What it does? I had situation where several libraries provided ref, but
all did the same thing -- so it worked fine with any, or if name was
ambiguous, it was properly reported. (IMO a direct name clash is not
hard to report, and is useful even it the poorest form, while better
compilers like gcc provide the list of candidates right there).

IMO it is part of good practice to for project management to avoid name
clashes with stuff under control (if that ref class is local, I'd remove
or rename it on discovery), or with third-party stuff have a policy and
known clashes short list compiled. (the policy may be "using directive
forbidden, all names must be used fully qualified", just it better be
considered per library with idea on costs/profits -- and likely limited
to rarely used ones.)

> He thinks that he misunderstood something about how std::bind or
> std::ref works.
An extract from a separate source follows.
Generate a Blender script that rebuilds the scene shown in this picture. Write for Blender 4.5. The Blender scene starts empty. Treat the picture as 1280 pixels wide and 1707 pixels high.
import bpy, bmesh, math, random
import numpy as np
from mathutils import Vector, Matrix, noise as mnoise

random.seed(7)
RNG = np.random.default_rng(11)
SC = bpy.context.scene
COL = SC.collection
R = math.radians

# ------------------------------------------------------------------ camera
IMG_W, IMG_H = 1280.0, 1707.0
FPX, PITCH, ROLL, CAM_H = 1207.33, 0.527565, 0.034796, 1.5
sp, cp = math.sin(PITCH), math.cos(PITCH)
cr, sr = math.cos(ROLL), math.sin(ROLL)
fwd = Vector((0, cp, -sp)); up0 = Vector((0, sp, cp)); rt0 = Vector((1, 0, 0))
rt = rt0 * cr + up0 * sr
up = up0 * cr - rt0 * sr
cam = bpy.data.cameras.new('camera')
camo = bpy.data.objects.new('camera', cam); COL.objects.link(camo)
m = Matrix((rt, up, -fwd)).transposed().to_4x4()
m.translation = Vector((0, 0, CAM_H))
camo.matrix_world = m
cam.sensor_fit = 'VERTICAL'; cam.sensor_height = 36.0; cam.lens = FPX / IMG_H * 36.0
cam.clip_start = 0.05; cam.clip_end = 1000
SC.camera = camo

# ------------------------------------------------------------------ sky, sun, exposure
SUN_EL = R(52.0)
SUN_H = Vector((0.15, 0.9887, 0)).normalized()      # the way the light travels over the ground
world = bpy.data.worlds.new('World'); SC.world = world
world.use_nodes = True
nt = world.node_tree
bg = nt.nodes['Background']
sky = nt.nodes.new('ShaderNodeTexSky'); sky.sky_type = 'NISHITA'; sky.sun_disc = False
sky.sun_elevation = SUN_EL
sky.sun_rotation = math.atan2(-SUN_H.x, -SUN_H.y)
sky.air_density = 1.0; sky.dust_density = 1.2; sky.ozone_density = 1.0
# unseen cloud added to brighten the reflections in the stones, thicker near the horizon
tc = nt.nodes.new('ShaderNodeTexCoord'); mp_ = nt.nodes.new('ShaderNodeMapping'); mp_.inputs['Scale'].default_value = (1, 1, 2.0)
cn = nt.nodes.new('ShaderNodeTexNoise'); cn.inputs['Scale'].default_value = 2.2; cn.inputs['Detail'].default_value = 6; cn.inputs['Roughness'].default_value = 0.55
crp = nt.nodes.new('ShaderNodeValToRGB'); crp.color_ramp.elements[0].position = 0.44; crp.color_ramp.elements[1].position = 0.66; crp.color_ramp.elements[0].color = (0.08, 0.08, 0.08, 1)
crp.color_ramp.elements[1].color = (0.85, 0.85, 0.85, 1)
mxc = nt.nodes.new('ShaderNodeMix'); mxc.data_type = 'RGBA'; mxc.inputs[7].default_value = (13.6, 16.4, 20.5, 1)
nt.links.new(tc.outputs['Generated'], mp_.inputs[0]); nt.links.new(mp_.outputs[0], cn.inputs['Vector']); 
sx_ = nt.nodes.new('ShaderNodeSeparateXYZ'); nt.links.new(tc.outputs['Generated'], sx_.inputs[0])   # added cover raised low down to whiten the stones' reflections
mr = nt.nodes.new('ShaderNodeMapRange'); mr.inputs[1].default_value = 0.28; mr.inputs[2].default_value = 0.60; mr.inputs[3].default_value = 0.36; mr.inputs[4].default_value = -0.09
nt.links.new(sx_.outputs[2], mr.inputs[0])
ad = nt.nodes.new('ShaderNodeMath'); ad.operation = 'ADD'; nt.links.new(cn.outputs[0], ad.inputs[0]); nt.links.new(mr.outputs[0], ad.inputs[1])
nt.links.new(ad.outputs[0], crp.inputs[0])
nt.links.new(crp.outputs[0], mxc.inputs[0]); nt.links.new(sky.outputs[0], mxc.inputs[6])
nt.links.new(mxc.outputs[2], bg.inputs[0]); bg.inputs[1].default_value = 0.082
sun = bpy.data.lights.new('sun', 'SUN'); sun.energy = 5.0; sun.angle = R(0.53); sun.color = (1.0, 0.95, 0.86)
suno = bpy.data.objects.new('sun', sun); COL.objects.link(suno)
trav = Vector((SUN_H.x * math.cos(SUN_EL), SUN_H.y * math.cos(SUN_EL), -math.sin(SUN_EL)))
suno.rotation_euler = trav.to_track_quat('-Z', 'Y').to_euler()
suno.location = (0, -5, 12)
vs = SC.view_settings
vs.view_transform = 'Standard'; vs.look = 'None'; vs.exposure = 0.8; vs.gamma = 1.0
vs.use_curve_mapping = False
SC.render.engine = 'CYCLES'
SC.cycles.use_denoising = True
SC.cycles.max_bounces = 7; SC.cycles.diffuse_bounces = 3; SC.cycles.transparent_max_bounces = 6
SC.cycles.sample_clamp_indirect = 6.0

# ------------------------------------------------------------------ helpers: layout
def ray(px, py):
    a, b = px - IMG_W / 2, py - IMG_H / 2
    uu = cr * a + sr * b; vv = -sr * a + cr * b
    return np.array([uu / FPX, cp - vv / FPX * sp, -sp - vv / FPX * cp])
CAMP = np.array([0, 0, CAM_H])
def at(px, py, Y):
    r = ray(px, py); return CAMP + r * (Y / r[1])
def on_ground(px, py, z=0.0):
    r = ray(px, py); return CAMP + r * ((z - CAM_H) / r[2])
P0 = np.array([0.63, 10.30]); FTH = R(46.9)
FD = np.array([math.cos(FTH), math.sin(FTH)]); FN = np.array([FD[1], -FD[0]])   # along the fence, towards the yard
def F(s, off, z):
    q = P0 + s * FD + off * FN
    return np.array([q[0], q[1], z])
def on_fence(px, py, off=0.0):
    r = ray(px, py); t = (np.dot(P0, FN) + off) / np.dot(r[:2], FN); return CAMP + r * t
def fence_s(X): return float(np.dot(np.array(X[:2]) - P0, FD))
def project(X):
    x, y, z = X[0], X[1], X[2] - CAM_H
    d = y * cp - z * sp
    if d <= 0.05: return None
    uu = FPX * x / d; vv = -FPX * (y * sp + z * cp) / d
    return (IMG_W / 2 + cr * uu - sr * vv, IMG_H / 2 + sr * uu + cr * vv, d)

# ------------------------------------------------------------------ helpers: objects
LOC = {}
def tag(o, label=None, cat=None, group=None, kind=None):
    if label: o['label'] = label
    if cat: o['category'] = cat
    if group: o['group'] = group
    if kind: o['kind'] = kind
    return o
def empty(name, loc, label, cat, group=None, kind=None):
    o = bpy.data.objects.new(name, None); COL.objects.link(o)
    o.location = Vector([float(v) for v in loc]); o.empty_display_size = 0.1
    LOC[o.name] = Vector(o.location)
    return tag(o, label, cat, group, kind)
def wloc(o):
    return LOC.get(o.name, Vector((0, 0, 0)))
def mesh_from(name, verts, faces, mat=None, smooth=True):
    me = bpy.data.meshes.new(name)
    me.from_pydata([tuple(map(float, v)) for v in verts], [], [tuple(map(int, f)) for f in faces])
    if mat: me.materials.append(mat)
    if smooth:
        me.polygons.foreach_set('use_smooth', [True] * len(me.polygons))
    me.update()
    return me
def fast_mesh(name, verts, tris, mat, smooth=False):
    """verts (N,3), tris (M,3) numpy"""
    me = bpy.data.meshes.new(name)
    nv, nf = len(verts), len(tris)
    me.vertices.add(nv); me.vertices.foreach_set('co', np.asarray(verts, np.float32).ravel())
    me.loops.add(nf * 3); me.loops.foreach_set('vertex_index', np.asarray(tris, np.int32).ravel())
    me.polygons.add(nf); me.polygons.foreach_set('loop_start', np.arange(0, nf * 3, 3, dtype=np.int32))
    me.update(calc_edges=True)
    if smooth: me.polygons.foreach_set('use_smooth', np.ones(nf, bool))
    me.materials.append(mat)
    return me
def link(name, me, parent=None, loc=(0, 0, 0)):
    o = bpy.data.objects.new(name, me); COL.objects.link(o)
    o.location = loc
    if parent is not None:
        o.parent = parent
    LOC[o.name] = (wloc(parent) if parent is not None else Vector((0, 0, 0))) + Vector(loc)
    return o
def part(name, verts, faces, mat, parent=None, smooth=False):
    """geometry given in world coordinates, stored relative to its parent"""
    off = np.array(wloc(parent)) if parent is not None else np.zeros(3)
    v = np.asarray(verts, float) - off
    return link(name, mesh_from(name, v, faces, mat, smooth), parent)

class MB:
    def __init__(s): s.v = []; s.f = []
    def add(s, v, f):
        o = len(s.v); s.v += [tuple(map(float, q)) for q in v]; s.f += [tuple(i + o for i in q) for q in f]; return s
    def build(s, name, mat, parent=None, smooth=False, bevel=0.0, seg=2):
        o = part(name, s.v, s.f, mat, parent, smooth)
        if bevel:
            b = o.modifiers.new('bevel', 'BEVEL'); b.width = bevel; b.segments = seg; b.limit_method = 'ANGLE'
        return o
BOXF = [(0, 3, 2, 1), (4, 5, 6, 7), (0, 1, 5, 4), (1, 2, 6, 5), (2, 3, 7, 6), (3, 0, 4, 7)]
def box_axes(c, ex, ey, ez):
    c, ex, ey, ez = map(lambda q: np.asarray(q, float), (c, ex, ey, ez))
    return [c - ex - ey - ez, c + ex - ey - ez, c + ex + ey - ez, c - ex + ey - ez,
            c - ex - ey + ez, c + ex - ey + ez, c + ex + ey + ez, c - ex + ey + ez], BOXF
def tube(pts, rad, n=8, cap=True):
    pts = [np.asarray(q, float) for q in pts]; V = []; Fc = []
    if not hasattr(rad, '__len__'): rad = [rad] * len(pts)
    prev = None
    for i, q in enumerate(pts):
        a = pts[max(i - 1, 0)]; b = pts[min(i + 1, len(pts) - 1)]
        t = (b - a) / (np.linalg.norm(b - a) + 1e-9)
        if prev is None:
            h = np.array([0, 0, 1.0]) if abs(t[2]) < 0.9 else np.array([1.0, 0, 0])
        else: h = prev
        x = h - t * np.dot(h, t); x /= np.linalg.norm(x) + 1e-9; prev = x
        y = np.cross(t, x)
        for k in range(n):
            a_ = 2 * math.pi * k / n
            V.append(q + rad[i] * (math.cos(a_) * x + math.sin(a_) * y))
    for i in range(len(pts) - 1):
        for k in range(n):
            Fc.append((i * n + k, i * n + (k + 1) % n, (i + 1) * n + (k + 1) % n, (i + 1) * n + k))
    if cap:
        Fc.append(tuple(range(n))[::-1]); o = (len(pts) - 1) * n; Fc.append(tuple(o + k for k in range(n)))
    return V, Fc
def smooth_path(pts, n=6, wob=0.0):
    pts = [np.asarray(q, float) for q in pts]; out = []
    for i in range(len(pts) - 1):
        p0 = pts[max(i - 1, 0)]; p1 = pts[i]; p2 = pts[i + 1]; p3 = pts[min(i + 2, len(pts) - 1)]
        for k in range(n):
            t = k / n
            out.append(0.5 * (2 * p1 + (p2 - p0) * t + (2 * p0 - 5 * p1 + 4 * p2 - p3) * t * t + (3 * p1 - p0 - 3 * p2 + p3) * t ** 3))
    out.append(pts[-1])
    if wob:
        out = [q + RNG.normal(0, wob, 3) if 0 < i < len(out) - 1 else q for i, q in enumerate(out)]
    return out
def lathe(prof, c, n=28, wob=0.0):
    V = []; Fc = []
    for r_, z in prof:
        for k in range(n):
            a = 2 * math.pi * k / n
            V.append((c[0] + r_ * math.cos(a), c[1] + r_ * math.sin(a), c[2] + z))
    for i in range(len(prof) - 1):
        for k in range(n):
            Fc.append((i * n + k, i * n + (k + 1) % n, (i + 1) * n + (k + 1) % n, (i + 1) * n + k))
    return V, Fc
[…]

Googles and reads. Tries different things. Finally, when he
> asks for help frustrated the code is actually wrong too. Then I have to
> understand what he wanted to achieve, what he has written and what there
> actually should be.


On the bright side we have lambda already (I just discovered it works
fine even in VS2010), that can replace so many uses of bind.

> If he had never used 'using namespace std' then he could had written it
> himself under 5 minutes yes. So for him and me that 'using namespace std'
> is harmful, for you it apparently is not.


On the practical side, let's mention good alternatives. we can make a
list of using declarations for the most commonly used things, and
replace the using directive with that #include -- or use such include in
the first place instead of the direct ones. it's not hard to avoid
clashes on the closed set of names, and no more noise is needed further on.